When his family were turned away by a landlady because they were Jewish, his mother vowed her unborn son would be called Yehudi, the Hebrew for Jew. He went on to become one of the most famous violinists of the 20th century and founded the Yehudi Menuhin School.

Harold Abrahams

After a lacklustre performance in the 1920 Olympics, the Bedford-born sprinter and lawyer became the first British athlete to hire a personal trainer. Four years later, Abrahams won the 100 metres at the Paris Olympiad - the first non-American to do so at a Games. His rivalry with Eric Liddell became the subject of the film Chariots of Fire.

Issy Smith

Born Ishroulch Shmeilowitz in 1890 in Egypt, his name was anglicised to Issy Smith by a recruiting sergeant when he enlisted in the Manchester Regiment at the age of 14. During the second battle of Ypres in 1915 he ran towards German lines carrying a wounded comrade 250 yards to safety before repeating similar actions throughout the day.
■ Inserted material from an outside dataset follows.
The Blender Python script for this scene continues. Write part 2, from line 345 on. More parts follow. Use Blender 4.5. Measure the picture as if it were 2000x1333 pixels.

He was awarded the Victoria Cross.

Ernst B Chain

The son of a Berlin industrialist, Chain fled the Nazis in 1933 to work in Oxford. On the eve of the Second World War, he rediscovered the work of Alexander Fleming and found a way of mass-producing penicillin. Along with Fleming and Howard Florey, Chain was awarded the Nobel Prize in 1945.

Moses Haim Montefiore

Mentioned in the diaries of Dickens and George Eliot, Sir Moses was one of the Victorian era's most prominent Jews. After a career in the City, during which he co-founded the Alliance Life insurance giant, he devoted himself to a life of philanthropy. A loan raised by Sir Moses helped the British government abolish slavery.